Pay-per-view, un système révolutionnaire
En effet, le Pay-Per-View qui, étymologiquement, signifie payer par vue, est une technologie permettant, via une plateforme de faire payer pour voir un contenu diffusé via cette même plateforme. Pay per view ou PPV est un terme qui se réfère donc à un système de tarification dans lequel le téléspectateur ou l’internaute paie pour chaque vue ou visionnage d’un film, d’une émission de télévision, d’un spectacle ou d’une rencontre sportive. Ce système utilisé dans les pays développés notamment aux États-Unis a fait irruption au Sénégal depuis plus de cinq ans grâce aux promoteurs de lutte.
Ainsi, la lutte, le sport national sénégalais qui était, jusqu’ici, assujetti aux lois des sponsors et des chaines de Télévision pour la diffusion peut user de ce moyen pour son autonomie. Avec la crise qui sévit dans la lutte marquée par la fuite des sponsors, les scènes de violences…, le PPV semble plus que jamais d’actualité. Pour les combats qui opposent des lutteurs populaires, il sera plus facile pour les organisateurs de s’en tirer grâce à ce système qui peut permettre aux fans d’obtenir les images en direct avec une connexion internet. Le Pey-per View vient s’ajouter à la billetterie comme retombées pour les promoteurs. Mais pour les amateurs, c’est un véritable casse-tête.
Plein de disfonctionnements
Comme les chaines de télé cryptées, le Pay per view n’est pas épargné par la piraterie. En sus, la connexion souvent instable qui irrite les utilisateurs. Certains d’entre eux ne maitrisent pas encore les rouages de ce système. « La dernière fois, on a acheté 5.000 F et on n’a même pas pu suivre le combat Gris Bordeaux – Ama Baldé.
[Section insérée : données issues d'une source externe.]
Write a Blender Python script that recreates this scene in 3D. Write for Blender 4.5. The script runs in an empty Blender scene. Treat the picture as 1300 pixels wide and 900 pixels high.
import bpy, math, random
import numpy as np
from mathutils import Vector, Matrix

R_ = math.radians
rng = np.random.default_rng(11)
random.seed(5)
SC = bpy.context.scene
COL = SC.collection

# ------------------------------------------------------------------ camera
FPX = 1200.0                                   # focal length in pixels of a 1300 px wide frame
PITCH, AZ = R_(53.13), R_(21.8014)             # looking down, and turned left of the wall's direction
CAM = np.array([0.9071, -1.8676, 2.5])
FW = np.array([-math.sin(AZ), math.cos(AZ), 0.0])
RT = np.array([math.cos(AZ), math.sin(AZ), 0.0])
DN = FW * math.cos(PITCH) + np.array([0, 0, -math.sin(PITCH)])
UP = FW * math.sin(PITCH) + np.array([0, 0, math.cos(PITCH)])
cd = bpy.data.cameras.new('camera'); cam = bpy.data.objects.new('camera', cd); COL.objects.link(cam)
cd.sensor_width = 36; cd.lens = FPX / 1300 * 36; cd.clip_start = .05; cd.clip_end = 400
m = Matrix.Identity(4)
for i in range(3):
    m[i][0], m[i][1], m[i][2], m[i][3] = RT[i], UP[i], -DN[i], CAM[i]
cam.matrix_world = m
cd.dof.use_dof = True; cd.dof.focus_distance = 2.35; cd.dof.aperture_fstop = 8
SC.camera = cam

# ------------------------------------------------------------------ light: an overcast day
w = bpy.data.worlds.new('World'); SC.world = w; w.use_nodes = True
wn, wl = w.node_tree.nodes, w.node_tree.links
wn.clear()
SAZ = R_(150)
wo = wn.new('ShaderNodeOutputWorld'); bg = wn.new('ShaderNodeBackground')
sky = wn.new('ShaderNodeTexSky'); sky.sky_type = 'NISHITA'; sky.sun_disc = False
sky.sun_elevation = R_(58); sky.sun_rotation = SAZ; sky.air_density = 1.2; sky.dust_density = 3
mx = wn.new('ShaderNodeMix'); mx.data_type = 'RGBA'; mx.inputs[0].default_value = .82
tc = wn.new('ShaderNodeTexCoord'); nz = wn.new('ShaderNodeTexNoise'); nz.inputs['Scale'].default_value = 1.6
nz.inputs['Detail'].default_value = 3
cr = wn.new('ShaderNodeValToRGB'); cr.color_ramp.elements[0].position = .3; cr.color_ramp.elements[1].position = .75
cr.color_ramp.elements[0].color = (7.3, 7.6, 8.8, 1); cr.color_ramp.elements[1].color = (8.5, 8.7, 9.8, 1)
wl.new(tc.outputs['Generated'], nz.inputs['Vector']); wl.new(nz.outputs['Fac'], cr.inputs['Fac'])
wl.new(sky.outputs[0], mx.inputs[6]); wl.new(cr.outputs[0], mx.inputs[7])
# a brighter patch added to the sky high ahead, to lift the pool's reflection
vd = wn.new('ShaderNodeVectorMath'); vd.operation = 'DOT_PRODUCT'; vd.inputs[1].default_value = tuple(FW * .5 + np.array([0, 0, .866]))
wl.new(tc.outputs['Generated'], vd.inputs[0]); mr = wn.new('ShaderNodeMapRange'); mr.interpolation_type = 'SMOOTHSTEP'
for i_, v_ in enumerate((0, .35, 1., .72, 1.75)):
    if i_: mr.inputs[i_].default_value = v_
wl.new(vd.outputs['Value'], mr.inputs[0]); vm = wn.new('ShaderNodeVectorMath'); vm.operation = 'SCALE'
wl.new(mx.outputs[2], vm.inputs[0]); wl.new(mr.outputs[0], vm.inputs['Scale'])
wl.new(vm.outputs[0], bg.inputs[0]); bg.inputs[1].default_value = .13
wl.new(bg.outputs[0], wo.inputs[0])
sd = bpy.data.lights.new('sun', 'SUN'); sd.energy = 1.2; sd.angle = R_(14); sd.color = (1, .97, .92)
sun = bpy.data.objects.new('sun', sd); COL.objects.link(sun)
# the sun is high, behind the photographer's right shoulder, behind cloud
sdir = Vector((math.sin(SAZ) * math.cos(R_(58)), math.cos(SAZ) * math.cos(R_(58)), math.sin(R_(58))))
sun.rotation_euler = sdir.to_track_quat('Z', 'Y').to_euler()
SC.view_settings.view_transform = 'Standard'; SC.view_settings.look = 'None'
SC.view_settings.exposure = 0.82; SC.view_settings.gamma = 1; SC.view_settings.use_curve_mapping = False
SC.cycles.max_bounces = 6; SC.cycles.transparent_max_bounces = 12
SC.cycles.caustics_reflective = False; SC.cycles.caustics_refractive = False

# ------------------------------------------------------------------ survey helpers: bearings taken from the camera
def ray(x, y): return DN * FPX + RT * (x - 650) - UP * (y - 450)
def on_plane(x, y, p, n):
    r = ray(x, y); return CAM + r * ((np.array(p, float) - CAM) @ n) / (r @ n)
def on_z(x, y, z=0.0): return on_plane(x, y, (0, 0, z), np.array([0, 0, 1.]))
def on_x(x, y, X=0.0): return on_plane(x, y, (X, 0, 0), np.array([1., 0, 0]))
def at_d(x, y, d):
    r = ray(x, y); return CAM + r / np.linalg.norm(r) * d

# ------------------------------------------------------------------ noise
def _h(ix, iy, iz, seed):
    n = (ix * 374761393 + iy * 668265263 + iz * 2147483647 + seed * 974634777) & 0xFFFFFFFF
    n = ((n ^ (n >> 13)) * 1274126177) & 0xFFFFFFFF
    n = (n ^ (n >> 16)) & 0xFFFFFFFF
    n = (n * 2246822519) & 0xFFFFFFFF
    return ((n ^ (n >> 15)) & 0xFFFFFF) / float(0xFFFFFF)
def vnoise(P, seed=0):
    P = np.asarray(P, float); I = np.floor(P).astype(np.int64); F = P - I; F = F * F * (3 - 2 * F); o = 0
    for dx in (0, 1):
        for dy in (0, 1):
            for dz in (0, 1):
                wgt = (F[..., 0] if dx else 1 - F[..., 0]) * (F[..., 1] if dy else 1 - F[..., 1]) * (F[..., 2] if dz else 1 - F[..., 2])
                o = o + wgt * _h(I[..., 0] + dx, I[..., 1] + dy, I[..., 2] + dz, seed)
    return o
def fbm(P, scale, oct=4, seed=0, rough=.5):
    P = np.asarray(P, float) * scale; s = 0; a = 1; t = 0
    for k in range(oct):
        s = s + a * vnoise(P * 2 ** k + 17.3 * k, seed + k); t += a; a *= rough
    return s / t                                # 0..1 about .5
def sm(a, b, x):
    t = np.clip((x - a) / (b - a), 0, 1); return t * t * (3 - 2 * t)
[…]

Jusqu’ici, il n’y pas de remboursement même pas des excuses » dénonce Babacar Ngom, amateur.
Les défaillances du Pay-per-view à chaque fois qu’il est utilisé prouvent que le chemin à parcourir pour rendre satisfait la clientèle est encore très long. Pour rappel, selon un ingénieur en informatique qui a travaillé pour le pay-per-view du combat Balla Gaye 2 – Modou Lô (acte 2), 16 millions de FCFA ont été déboursés pour rembourser les personnes qui ont été débitées. A revoir.
Les promoteurs en abusent
Un des grands initiateurs (lors de l’affiche Gris Bordeaux – Balla Gaye 2 en 2018), le promoteur Luc Nicolaï avait démarré par la modique somme de 1000 francs CFA pour offrir la passe aux amateurs. C’était un prix presqu’idéal pour permettre aux férus de ce sport de chez-nous de suivre les grandes affiches sans se déplacer avec tous les risques qu’ils encourent souvent. Mais au fil des saisons, les prix imposés par les promoteurs et les détenteurs de ces plateformes ne cessent de grimper en flèche.
Les prix sont passés de 1.000 F à 1500, puis 2000 ainsi de suite. Mais jusqu’ici, les prix imposés des Pay Per view n’avaient jamais dépassé 5.000 FCFA. En tout cas, jusqu’à ce que la structure Al Bourakh Events ne viennent élever la barre. En effet, pour son prochain grand gala avec comme tête d’affiche, le choc Balla Gaye 2 – Tapha Tine, le prix du PPV est passé du simple au double. Pour suivre ce combat revanche sans se déplacer, les amateurs qui sont au Sénégal devront casquer 10.000 FCFA contre 19,99 euros pour les Sénégalais de la diaspora. Des prix jugés exorbitants.
Dans la rue comme dans les réseaux sociaux, ça ralle. Falilou Wade n’y va pas de main morte pour critique cette méthode : « ils veulent tuer ce sport avec ce pay per view là. Il comporte pas mal de contraintes et de manquements. Avec 10 F, je pays un abonnement TV pour un mois ou plus. De toute façon, on peut suivre la rediffusion de ce combat à la télé. ». Dans la même veine, un autre amateur accuse les promoteurs d’être trop gourmands. « Ils (promoteurs) le beurre et l’argent du beurre et du pain. Comment peuvent-ils encaisser dans le sponsoring, le ticketing plus le pay-per view. Ils veulent tuer la lutte », fulmine Birahim Thioune. La lutte semble perdre son charme avec cette révolution.